Gabriel Álvarez Argüello
En el ámbito parlamentario juegan tres conceptos igualmente legítimos: la disciplina de partido, la autonomía de los diputados y la prohibición del mandato imperativo. Nuestro ordenamiento jurídico consagra los tres principios.
La disciplina partidaria o unidad de voto puede derivarse del derecho ciudadano de organizar o afiliarse a partidos políticos con el fin de participar, ejercer y optar al poder (arto. 55 Cn) pudiendo, los diputados, agruparse en bancadas según las orientaciones políticas de sus respectivos partidos (arto. 80, Ley 606).
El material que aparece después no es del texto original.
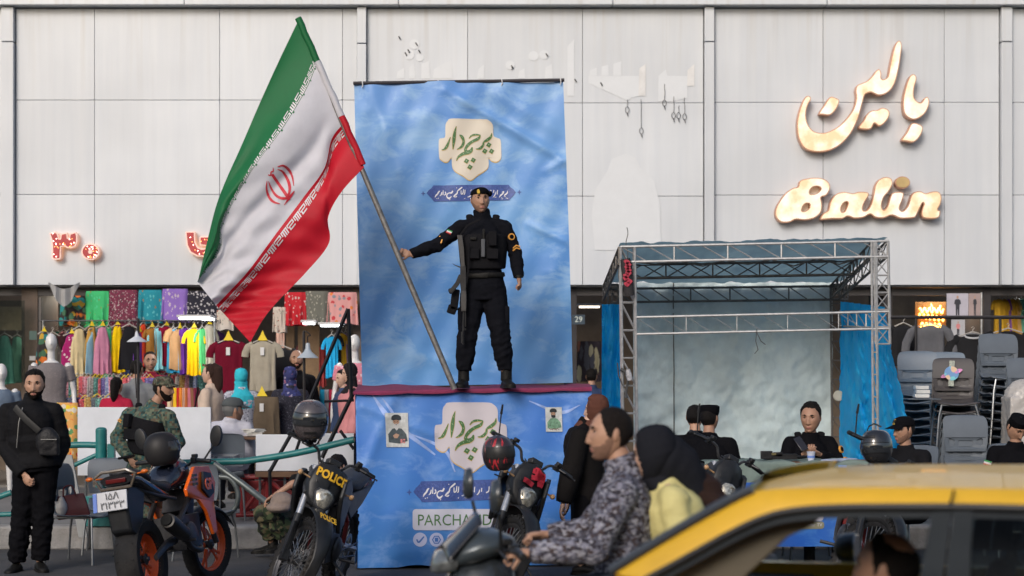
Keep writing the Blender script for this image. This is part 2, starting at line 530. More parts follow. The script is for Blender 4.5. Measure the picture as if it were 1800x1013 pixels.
# ghost lettering of a removed sign, cable ends, streaks (prints on the cladding)
ghost = mat('unfaded_paint', (.60, .625, .655), .4, var=.03)
ghostp = mat('unfaded_peach', (.62, .62, .62), .4)
fw = lambda d: (lambda x, y: V((wx(x), d, wz(y))))
gb = MB(); f_ = fw(-.0005)
def gpoly(pts, mi=0): gb.flatpoly(pts, f_, mi=mi)
def Z1(x, y): return (680+x*.3222, 40+y*.3222)
for pl in ([(985, 400), (985, 130), (1022, 90), (1022, 400)], [(52, 305), (58, 268), (95, 245), (95, 305)], [(122, 305), (122, 245), (150, 222), (155, 305)],
           [(188, 305), (190, 225), (232, 208), (236, 305)], [(252, 305), (256, 255), (300, 228), (352, 205), (360, 305)], [(492, 305), (500, 255), (530, 228), (532, 305)],
           [(715, 305), (722, 265), (752, 248), (755, 305)], [(862, 305), (866, 245), (900, 225), (905, 305)],
           [(1105, 290), (1108, 260), (1145, 245), (1147, 290)], [(1170, 290), (1172, 240), (1208, 230), (1212, 290)], [(1235, 290), (1236, 225), (1280, 210), (1280, 290)],
           [(1480, 430), (1482, 290), (1522, 255), (1530, 290), (1640, 292), (1640, 410), (1560, 430)], [(1100, 291), (1380, 291), (1380, 400), (1300, 420), (1100, 330)]):
    gpoly([Z1(*p) for p in pl])
for (cx, cy, r) in ((150, 118, 27), (122, 175, 28), (180, 190, 22), (673, 232, 25), (800, 182, 27), (858, 176, 26), (1310, 400, 24), (1600, 398, 20)):
    c = Z1(cx, cy); f_ = fw(-.0015-.0001*cx/100); gpoly([(c[0]+r*.32*math.cos(t*PI/10), c[1]+r*.32*math.sin(t*PI/10)) for t in range(20)])
gpoly([(1046, 440), (1040, 380), (1046, 335), (1068, 300), (1075, 280), (1100, 270), (1118, 278), (1125, 295), (1150, 318), (1160, 360), (1162, 440)])
gpoly([Z1(*p) for p in [(1372, 400), (1378, 250), (1412, 225), (1412, 400)]], 1)
gpoly([Z1(*p) for p in [(1638, 345), (1640, 260), (1678, 225), (1678, 345)]], 1)
gb.build('old_sign_trace', [ghost, ghostp], bld, 0)['kind'] = 'stuff'
cb = mat('cable_black', (.06, .06, .06), .6)
for (x, y, l) in ((714, 95, 4), (719, 90, 4), (733, 78, 2), (738, 91, 3), (900, 118, 6), (1058, 148, 4), (1103, 176, 12), (1127, 175, 50), (1168, 148, 28), (1184, 170, 28), (1193, 186, 12), (1203, 172, 28), (702, 67, 2), (1012, 142, 2), (962, 97, 1)):
    m_ = MB(); p = [(wx(x)+random.uniform(-.006, .006), -.01-.003*k, wz(y+l*k/4)) for k in range(5)]
    m_.tube(p, .0035, 5)
    if l > 8:
        c = p[-1]; m_.tube([(c[0]+.026*math.sin(t*PI/5), c[1], c[2]-.045+.042*math.cos(t*PI/5)) for t in range(10)], .004, 4, closed=True)
        m_.tube([(c[0], c[1], c[2]-.08), (c[0]+.01, c[1], c[2]-.13)], .006, 4)
    else: m_.tube([(p[0][0]-.015, -.012, p[0][2]+.02), (p[0][0]+.01, -.012, p[0][2]-.02)], .009, 5)
    m_.build('cable_end', cb, bld)

# ---- unseen building row behind the camera, added to shape low light and reflections
opp = thing('added_street_building', 'plain stone-clad building row added unseen across the street to shape the light', 'building', (0, -19, 0))
stone_o = mat('dull_stone', (.16, .145, .12), .8, var=.2, vs=1.5); glass_o = mat('dark_window', (.03, .04, .05), .1, spec=.6)
MB().box((0, -2, 4.4), (80, 4, 8.8)).build('wall', stone_o, opp)
for k_ in range(-12, 13):
    for z in (2.0, 4.8, 7.4):
        MB().box((k_*3.1, .02, z), (1.7, .08, 1.6)).build('window', glass_o, opp)
# ---- the lit brand sign: outlines traced at Z8 zoom
def Z8(x, y): return (1330+x/2.738, 50+y/2.738)
lit = emit('sign_face_lit', (1.0, .80, .52), 1.15)
def sign_face():
    m, nt, b = _base('gold_sign_face'); L = nt.links
    tc = N(nt, 'ShaderNodeNewGeometry'); nz = N(nt, 'ShaderNodeTexNoise'); nz.inputs['Scale'].default_value = 5; nz.inputs['Detail'].default_value = 4
    L.new(tc.outputs['Position'], nz.inputs['Vector'])
    c = ramp(nt, nz.outputs[0], [(.36, (.85, .50, .18)), (.5, (1, .84, .58)), (.62, (1, .97, .85))])
    L.new(c, b.inputs['Emission Color']); b.inputs['Emission Strength'].default_value = .72
    b.inputs['Base Color'].default_value = (.45, .40, .32, 1); b.inputs['Roughness'].default_value = .3
    return m
gface = sign_face()
copper = mat('copper_return', (.55, .30, .20), .35, .6, emis=(1, .5, .3), estr=.02)
glowm = emit('halo_light', (1.0, .66, .38), .2)
def offset_poly(poly, d):
    n = len(poly); out = []
    A = sum(poly[i][0]*poly[(i+1) % n][1]-poly[(i+1) % n][0]*poly[i][1] for i in range(n))
    sg = 1 if A > 0 else -1
    for i in range(n):
        a, b, c = np.array(poly[i-1]), np.array(poly[i]), np.array(poly[(i+1) % n])
        d1 = (b-a)/(np.hypot(*(b-a))+1e-9); d2 = (c-b)/(np.hypot(*(c-b))+1e-9)
        t = d1+d2; l = np.hypot(*t)
        t = t/l if l > .2 else d1
        out.append((b[0]+t[1]*d*sg, b[1]-t[0]*d*sg))
    return out
def letter(parent, poly, holes=(), name='letter', th=.13, face=gface, rim=copper, edge=4.0):
    """channel letter: rim body, lit face proud of it, halo strip behind"""
    P = cr([p for p in poly], 4, True); P = [(p[0], p[1]) for p in P]
    H = [[(q[0], q[1]) for q in cr(h, 4, True)] for h in holes]
    mb = MB()
    mb.prism(P, lambda x, y, k: V((wx(x), -.03-(th if k == 0 else 0), wz(y))), 0, H)
    o = mb.build(name, rim, parent, 30)
    e = edge*.62
    Pi = offset_poly(P, -e*.9); Hi = [offset_poly(h, e*.7) for h in H]
    f = MB().prism(Pi, lambda x, y, k: V((wx(x), -.03-th-(.012 if k == 0 else -.01), wz(y))), 0, Hi)
    f.build('lit_face', face, o, 30)
    Pg = offset_poly(P, -1.2)
    MB().prism(Pg, lambda x, y, k: V((wx(x), -(.026 if k == 0 else .006), wz(y))), 0).build('halo_strip', glowm, o, 0)
    return o
brand = thing('lit_wall_sign', 'large lit gold Persian and Latin lettering on the pale facade above the tent', 'sign', (0, WY, 0))
ba = [(742, 230), (722, 245), (703, 300), (692, 360), (697, 415), (720, 440), (750, 447), (785, 430), (808, 400), (818, 365), (812, 342), (798, 342), (780, 365), (762, 362), (745, 340), (745, 300), (757, 250)]
ln = [(672, 70), (655, 90), (640, 140), (628, 200), (620, 240), (600, 255), (588, 250), (588, 225), (578, 207), (562, 215), (548, 235), (520, 262), (490, 275), (472, 285), (465, 310), (468, 345), (455, 395), (420, 445), (375, 485), (320, 510), (270, 505), (240, 475), (228, 430), (235, 385), (252, 350), (243, 335), (225, 340), (205, 380), (190, 430), (185, 480), (192, 535), (215, 578), (250, 598), (300, 602), (350, 592), (400, 562), (445, 510), (478, 440), (498, 370), (510, 330), (535, 318), (550, 322), (580, 332), (620, 318), (650, 280), (668, 220), (680, 150), (686, 90)]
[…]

La autonomía de los diputados se deriva de los preceptos que consagran el derecho a elegir y ser elegidos y optar a cargos públicos (arto. 51 Cn) y el derecho a permanecer en el cargo en virtud de los votos del pueblo soberano sin que ninguna otra persona o reunión de personas pueda arrogarse este poder o representación (arto. 2 Cn).
La prohibición del mandato imperativo se encuentra en la disposición que establece que los diputados estarán exentos de responsabilidad por sus opiniones y votos emitidos en la Asamblea Nacional (arto. 139 Cn).
Las primeras asambleas legislativas sí funcionaron bajo el principio de mandato imperativo. Cuando los príncipes convocaban a los parlamentos medievales, los delegados de las comunidades comprometían a los grupos representados solo dentro de los límites del mandato recibido. La práctica demostró su disfuncionalidad ya que preestablecía la conducta de los representantes haciendo inútiles las discusiones parlamentarias. De tal manera que, por recomendaciones de los mismos príncipes, se comenzaron a otorgar mandatos sin un objeto preciso. En el siglo XVIII los diputados gozan ya de plena libertad de acción y la prohibición del mandato imperativo fue universalmente acogida por los nuevos parlamentos surgidos en los siglos posteriores. Hoy nadie concibe un Estado democrático sin la prohibición del mandato imperativo de los parlamentarios. Bueno, casi nadie.
La bancada sandinista acaba de aprobar unas reformas que rompen una evolución secular. Efectivamente, la parte conducente del nuevo artículo 131 de la Constitución nicaragüense dice así: “Los funcionarios electos por sufragio universal mediante listas cerradas propuestas por partidos políticos, que se cambien de opción electoral en el ejercicio de su cargo, contraviniendo el mandato del pueblo elector expresado en las urnas, perderán su condición de electo debiendo asumir su escaño su suplente”.
Al margen de las burdas triquiñuelas que encierra este deplorable precepto, interesa destacar que la libertad de los diputados y la prohibición del mandato imperativo no necesariamente se contradicen con su voluntario sometimiento a la disciplina partidaria. Un eventual apartamiento de esta disciplina podría originar su expulsión del partido político pero no su separación del cargo de diputado porque la soberanía pertenece al pueblo, es decir, al ciudadano elector y no al partido político.
Los partidos políticos cumplen trascendentales funciones en el Estado democrático contemporáneo: expresan el pluralismo político, concurren a la formación de la voluntad popular o sirven de instrumentos para la participación política, pero jamás ostentan la titularidad de la representación política de los elegidos.
Sin embargo, en Nicaragua, se ha resucitado un instituto medieval añadiéndole un ingrediente muy peculiar. Quien se aparta de la disciplina partidaria realmente no pierde su escaño, sino cierta virtualidad temporal retrotrayendo su vida hasta el momento inmediatamente anterior a su inscripción como candidato.
Así, por ejemplo, premonitoriamente, Xochilt Ocampo o Agustín Jarquín nunca perdieron su calidad de diputados. Simplemente nunca fueron electos diputados. Si algunos nicaragüenses creen que leyeron sus nombres en alguna boleta electoral, la marcaron, los vieron ser declarados electos y acreditados, tomando posesión de sus cargos y posteriormente participando en la discusión y aprobación de algunas leyes, están rotundamente equivocados. Todo fue pura ilusión. La verdad es que nunca fueron electos.